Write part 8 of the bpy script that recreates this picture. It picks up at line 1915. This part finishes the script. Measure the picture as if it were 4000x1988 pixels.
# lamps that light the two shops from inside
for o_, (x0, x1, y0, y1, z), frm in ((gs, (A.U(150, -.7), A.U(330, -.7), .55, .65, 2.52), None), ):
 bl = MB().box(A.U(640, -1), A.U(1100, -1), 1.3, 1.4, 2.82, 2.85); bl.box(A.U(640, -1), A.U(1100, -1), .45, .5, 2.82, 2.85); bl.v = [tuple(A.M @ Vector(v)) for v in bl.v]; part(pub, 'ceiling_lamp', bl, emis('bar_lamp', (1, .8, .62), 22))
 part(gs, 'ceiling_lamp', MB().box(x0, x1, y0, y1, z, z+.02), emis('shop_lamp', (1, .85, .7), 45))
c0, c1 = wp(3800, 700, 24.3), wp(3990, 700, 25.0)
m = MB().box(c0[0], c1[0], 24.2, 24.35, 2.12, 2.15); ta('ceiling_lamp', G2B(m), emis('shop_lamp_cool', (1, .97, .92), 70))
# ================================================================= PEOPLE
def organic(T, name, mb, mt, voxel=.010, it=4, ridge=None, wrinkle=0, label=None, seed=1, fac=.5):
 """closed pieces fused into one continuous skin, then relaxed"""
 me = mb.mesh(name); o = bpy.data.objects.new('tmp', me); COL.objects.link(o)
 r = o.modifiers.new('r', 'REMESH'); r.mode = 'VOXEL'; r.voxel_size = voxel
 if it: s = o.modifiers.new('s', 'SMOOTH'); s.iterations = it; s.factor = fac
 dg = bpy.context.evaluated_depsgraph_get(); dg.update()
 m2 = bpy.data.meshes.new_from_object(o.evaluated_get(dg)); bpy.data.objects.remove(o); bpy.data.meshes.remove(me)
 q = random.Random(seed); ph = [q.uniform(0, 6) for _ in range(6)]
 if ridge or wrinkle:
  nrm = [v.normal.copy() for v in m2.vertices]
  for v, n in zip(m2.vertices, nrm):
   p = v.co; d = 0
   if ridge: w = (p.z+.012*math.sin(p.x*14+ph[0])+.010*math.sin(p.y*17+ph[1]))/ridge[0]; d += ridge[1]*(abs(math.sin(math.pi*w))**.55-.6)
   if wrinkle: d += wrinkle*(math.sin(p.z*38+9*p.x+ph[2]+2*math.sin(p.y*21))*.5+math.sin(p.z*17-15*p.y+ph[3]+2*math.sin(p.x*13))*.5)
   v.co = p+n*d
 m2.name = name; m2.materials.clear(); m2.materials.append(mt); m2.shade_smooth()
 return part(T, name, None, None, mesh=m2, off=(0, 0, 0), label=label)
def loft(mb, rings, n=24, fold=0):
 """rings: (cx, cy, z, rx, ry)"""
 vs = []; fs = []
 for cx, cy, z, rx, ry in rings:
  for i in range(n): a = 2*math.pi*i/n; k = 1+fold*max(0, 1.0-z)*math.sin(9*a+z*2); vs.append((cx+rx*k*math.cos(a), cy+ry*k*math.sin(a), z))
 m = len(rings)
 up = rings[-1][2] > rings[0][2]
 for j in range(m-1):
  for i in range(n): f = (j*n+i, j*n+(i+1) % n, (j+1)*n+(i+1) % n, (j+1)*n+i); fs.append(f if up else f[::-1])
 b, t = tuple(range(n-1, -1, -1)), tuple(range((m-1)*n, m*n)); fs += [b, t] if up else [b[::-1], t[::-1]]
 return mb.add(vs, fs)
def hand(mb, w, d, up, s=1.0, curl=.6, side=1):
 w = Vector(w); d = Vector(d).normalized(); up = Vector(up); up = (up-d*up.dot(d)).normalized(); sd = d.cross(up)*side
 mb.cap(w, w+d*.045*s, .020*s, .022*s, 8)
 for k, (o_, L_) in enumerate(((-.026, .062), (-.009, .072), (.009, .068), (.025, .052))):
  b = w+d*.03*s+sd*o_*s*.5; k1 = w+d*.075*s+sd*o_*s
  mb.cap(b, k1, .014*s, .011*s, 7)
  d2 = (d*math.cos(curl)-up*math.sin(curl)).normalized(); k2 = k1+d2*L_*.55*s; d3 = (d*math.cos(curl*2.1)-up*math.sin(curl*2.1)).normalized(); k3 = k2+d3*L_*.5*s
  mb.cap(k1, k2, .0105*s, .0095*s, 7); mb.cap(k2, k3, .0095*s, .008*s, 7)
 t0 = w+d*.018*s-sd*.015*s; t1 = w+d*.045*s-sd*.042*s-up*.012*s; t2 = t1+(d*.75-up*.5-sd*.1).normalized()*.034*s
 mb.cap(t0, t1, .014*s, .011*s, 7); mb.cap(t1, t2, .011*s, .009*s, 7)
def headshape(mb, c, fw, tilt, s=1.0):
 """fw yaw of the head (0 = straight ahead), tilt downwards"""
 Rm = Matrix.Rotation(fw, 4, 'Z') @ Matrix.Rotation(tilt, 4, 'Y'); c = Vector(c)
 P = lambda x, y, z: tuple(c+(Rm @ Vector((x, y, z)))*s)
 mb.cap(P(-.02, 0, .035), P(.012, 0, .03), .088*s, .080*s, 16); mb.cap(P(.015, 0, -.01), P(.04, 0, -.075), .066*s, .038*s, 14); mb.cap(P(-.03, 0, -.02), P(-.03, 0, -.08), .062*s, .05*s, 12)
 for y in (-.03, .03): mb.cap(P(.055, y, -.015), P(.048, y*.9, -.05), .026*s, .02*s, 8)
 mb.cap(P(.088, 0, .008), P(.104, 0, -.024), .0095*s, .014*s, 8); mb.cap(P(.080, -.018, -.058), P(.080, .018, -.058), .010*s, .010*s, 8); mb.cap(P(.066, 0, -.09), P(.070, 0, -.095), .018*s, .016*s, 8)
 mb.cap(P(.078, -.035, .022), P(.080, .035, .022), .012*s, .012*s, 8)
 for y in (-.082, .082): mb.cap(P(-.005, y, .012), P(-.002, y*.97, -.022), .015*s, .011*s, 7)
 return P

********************

Return all of the data precisely as it appears.

Write part 8 of the bpy script that recreates this picture. It picks up at line 1915. This part finishes the script. Measure the picture as if it were 4000x1988 pixels.
# lamps that light the two shops from inside
for o_, (x0, x1, y0, y1, z), frm in ((gs, (A.U(150, -.7), A.U(330, -.7), .55, .65, 2.52), None), ):
 bl = MB().box(A.U(640, -1), A.U(1100, -1), 1.3, 1.4, 2.82, 2.85); bl.box(A.U(640, -1), A.U(1100, -1), .45, .5, 2.82, 2.85); bl.v = [tuple(A.M @ Vector(v)) for v in bl.v]; part(pub, 'ceiling_lamp', bl, emis('bar_lamp', (1, .8, .62), 22))
 part(gs, 'ceiling_lamp', MB().box(x0, x1, y0, y1, z, z+.02), emis('shop_lamp', (1, .85, .7), 45))
c0, c1 = wp(3800, 700, 24.3), wp(3990, 700, 25.0)
m = MB().box(c0[0], c1[0], 24.2, 24.35, 2.12, 2.15); ta('ceiling_lamp', G2B(m), emis('shop_lamp_cool', (1, .97, .92), 70))
# ================================================================= PEOPLE
def organic(T, name, mb, mt, voxel=.010, it=4, ridge=None, wrinkle=0, label=None, seed=1, fac=.5):
 """closed pieces fused into one continuous skin, then relaxed"""
 me = mb.mesh(name); o = bpy.data.objects.new('tmp', me); COL.objects.link(o)
 r = o.modifiers.new('r', 'REMESH'); r.mode = 'VOXEL'; r.voxel_size = voxel
 if it: s = o.modifiers.new('s', 'SMOOTH'); s.iterations = it; s.factor = fac
 dg = bpy.context.evaluated_depsgraph_get(); dg.update()
 m2 = bpy.data.meshes.new_from_object(o.evaluated_get(dg)); bpy.data.objects.remove(o); bpy.data.meshes.remove(me)
 q = random.Random(seed); ph = [q.uniform(0, 6) for _ in range(6)]
 if ridge or wrinkle:
  nrm = [v.normal.copy() for v in m2.vertices]
  for v, n in zip(m2.vertices, nrm):
   p = v.co; d = 0
   if ridge: w = (p.z+.012*math.sin(p.x*14+ph[0])+.010*math.sin(p.y*17+ph[1]))/ridge[0]; d += ridge[1]*(abs(math.sin(math.pi*w))**.55-.6)
   if wrinkle: d += wrinkle*(math.sin(p.z*38+9*p.x+ph[2]+2*math.sin(p.y*21))*.5+math.sin(p.z*17-15*p.y+ph[3]+2*math.sin(p.x*13))*.5)
   v.co = p+n*d
 m2.name = name; m2.materials.clear(); m2.materials.append(mt); m2.shade_smooth()
 return part(T, name, None, None, mesh=m2, off=(0, 0, 0), label=label)
def loft(mb, rings, n=24, fold=0):
 """rings: (cx, cy, z, rx, ry)"""
 vs = []; fs = []
 for cx, cy, z, rx, ry in rings:
  for i in range(n): a = 2*math.pi*i/n; k = 1+fold*max(0, 1.0-z)*math.sin(9*a+z*2); vs.append((cx+rx*k*math.cos(a), cy+ry*k*math.sin(a), z))
 m = len(rings)
 up = rings[-1][2] > rings[0][2]
 for j in range(m-1):
  for i in range(n): f = (j*n+i, j*n+(i+1) % n, (j+1)*n+(i+1) % n, (j+1)*n+i); fs.append(f if up else f[::-1])
 b, t = tuple(range(n-1, -1, -1)), tuple(range((m-1)*n, m*n)); fs += [b, t] if up else [b[::-1], t[::-1]]
 return mb.add(vs, fs)
def hand(mb, w, d, up, s=1.0, curl=.6, side=1):
 w = Vector(w); d = Vector(d).normalized(); up = Vector(up); up = (up-d*up.dot(d)).normalized(); sd = d.cross(up)*side
 mb.cap(w, w+d*.045*s, .020*s, .022*s, 8)
 for k, (o_, L_) in enumerate(((-.026, .062), (-.009, .072), (.009, .068), (.025, .052))):
  b = w+d*.03*s+sd*o_*s*.5; k1 = w+d*.075*s+sd*o_*s
  mb.cap(b, k1, .014*s, .011*s, 7)
  d2 = (d*math.cos(curl)-up*math.sin(curl)).normalized(); k2 = k1+d2*L_*.55*s; d3 = (d*math.cos(curl*2.1)-up*math.sin(curl*2.1)).normalized(); k3 = k2+d3*L_*.5*s
  mb.cap(k1, k2, .0105*s, .0095*s, 7); mb.cap(k2, k3, .0095*s, .008*s, 7)
 t0 = w+d*.018*s-sd*.015*s; t1 = w+d*.045*s-sd*.042*s-up*.012*s; t2 = t1+(d*.75-up*.5-sd*.1).normalized()*.034*s
 mb.cap(t0, t1, .014*s, .011*s, 7); mb.cap(t1, t2, .011*s, .009*s, 7)
def headshape(mb, c, fw, tilt, s=1.0):
 """fw yaw of the head (0 = straight ahead), tilt downwards"""
 Rm = Matrix.Rotation(fw, 4, 'Z') @ Matrix.Rotation(tilt, 4, 'Y'); c = Vector(c)
 P = lambda x, y, z: tuple(c+(Rm @ Vector((x, y, z)))*s)
 mb.cap(P(-.02, 0, .035), P(.012, 0, .03), .088*s, .080*s, 16); mb.cap(P(.015, 0, -.01), P(.04, 0, -.075), .066*s, .038*s, 14); mb.cap(P(-.03, 0, -.02), P(-.03, 0, -.08), .062*s, .05*s, 12)
 for y in (-.03, .03): mb.cap(P(.055, y, -.015), P(.048, y*.9, -.05), .026*s, .02*s, 8)
 mb.cap(P(.088, 0, .008), P(.104, 0, -.024), .0095*s, .014*s, 8); mb.cap(P(.080, -.018, -.058), P(.080, .018, -.058), .010*s, .010*s, 8); mb.cap(P(.066, 0, -.09), P(.070, 0, -.095), .018*s, .016*s, 8)
 mb.cap(P(.078, -.035, .022), P(.080, .035, .022), .012*s, .012*s, 8)
 for y in (-.082, .082): mb.cap(P(-.005, y, .012), P(-.002, y*.97, -.022), .015*s, .011*s, 7)
 return P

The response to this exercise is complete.